The Lovestruck Giveaway Hop is still going strong. Don’t just look at my hop post, but be sure to check out all the hoppers! There are over 125 blogs participating, so hop and take a chance on some great book giveaways.

This week I’ll have two tours with interviews and reviews.

On Tuesday, June 19, my guest will be S. J. McMillan to talk about her paranormal romance City of the Gods, the Descendant. I’m in the middle of this book right now, and she’s used an unusual culture as her starting point. Her heroine is the descendant of the Ancient Aztecs. The battle  between good and evil is shaping up to be pretty epic.

Thursday we’re going into space with Maria Hammarblad. Her heroine is Kidnapped, but lives out that frequent fantasy of traveling those “strange new worlds and seeking out new civilizations”. Even though her kidnapper is a hunk, it turns out there’s no place like home.

Kidnapped is a great lead-in to Friday’s SFR Blog Hop. I’ll be participating, along with other members of the SFR (that’s science fiction romance) Brigade as we provide SFR related book giveaways on all our blogs.

About that traveling nightstand of mine. Especially when I’m on the road, I look at this post to figure out what I should be reading!

I have some books that caught my eye on NetGalley or Edelweiss that are due out next week. Let’s take a look at what they are:

Two sequels to books I reviewed last year.
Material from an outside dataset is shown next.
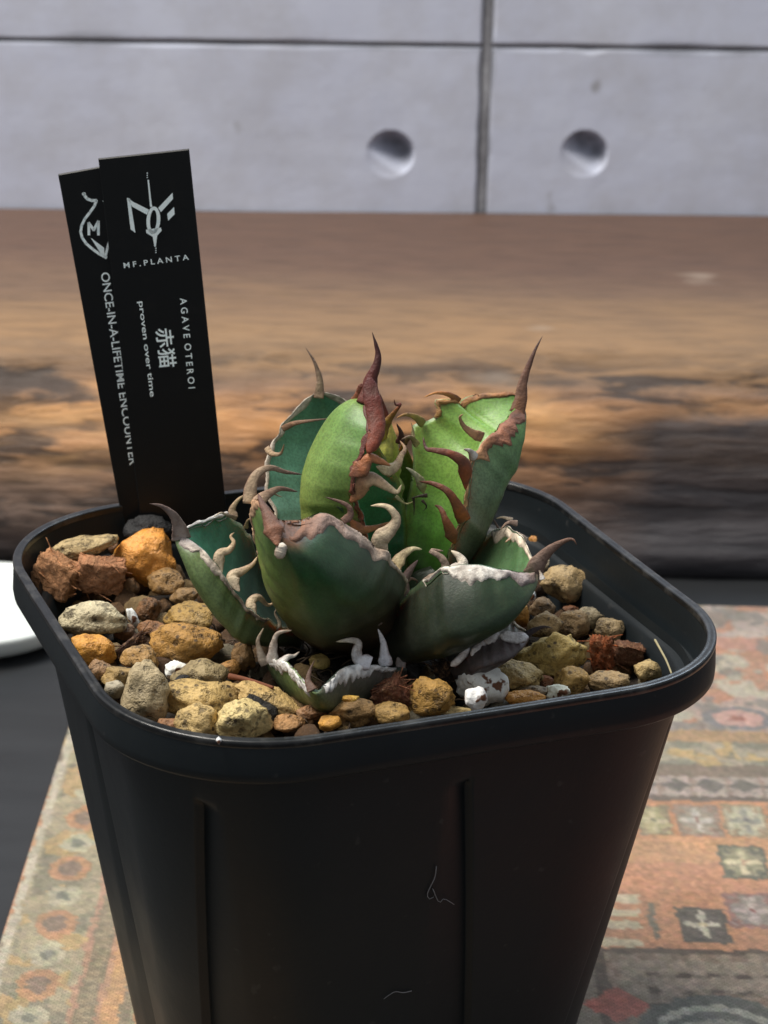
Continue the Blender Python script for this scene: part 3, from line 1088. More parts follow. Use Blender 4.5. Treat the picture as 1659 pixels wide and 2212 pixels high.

Suited by Jo Anderton is the follow-up to her marvelous science fiction debut, Debris.

And The Strange Fate of Kitty Easton is the second mystery by Elizabeth Speller, after last year’s haunting The Return of Captain John Emmett.

I expect to pick up what my husband calls a “metric butt-load” of books from the conference. After all, I need to give LaZorra a new throne. I dismantled her old one.